L'extrait suivant est issu d'une conférence de mars 2015 conduite par Idriss Aberkane, professeur en géopolitique et en économie de la connaissance à l'École centrale et chercheur à l'Université de Stanford et au CNRS. Il y décrit sa vision de la nature, non comme un ensemble de ressources à exploiter, mais comme une source de connaissances. Ce changement de paradigme doit nous permettre de faire évoluer notre rapport à la nature et au vivant.

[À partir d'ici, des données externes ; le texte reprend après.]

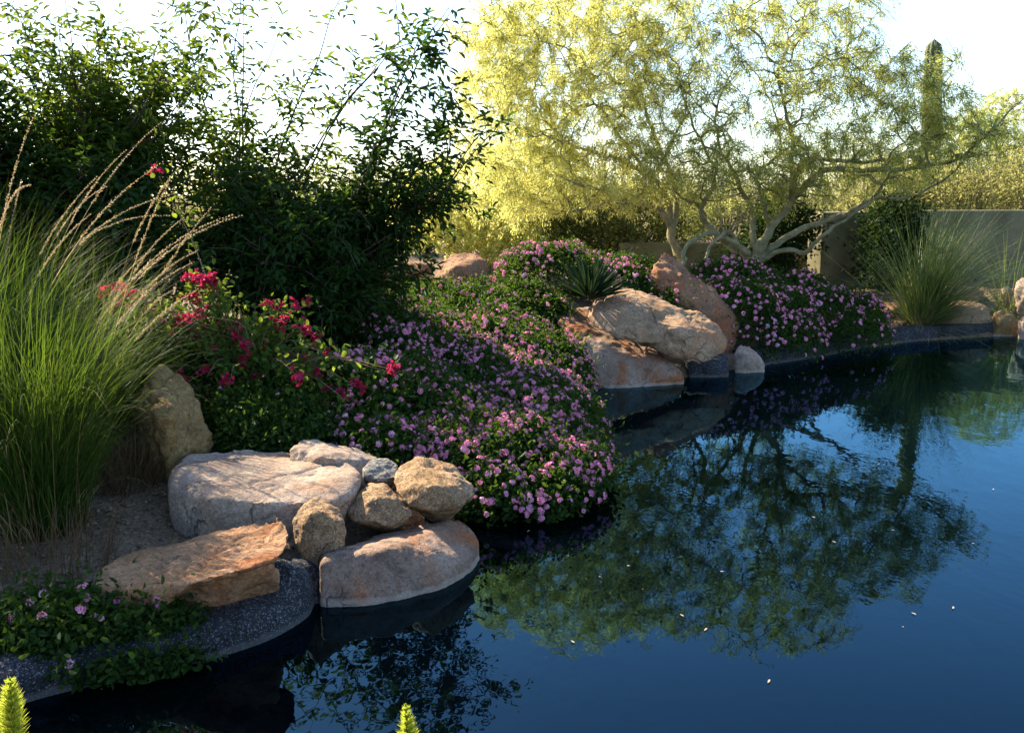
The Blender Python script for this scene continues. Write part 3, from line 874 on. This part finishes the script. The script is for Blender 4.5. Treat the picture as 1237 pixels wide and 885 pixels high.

Si on voit la nature comme une source de matières premières, tout ce que l’on exploite, cela fait autant en moins pour la nature, et ça la détruit. […] Pendant des années, on nous dit : "ça, ça veut dire que la seule solution, c’est la décroissance." C’est faux. La décroissance, ce n’est pas du développement durable. Dans "développement durable", il y a "développement". C’est durable, mais ce n’est pas du développement. […] À chaque fois que vous dîtes "décroissance" pour enlever le conflit d’intérêt entre croissance et nature, vous faîtes la supposition que la seule façon de faire de la croissance économique avec la nature, c’est les matières premières, et ça c’est faux. Si on exploite la nature comme source de connaissances, il y a beaucoup plus de croissance à faire. Le biomimétisme, c’est simplement la science qui dit : "exploitons la nature comme une source de connaissances plutôt que de matières premières". On ne va pas arrêter complètement, mais on va équilibrer notre rapport à la nature de cette façon.

Idriss Aberkane, conférence de mars 2015.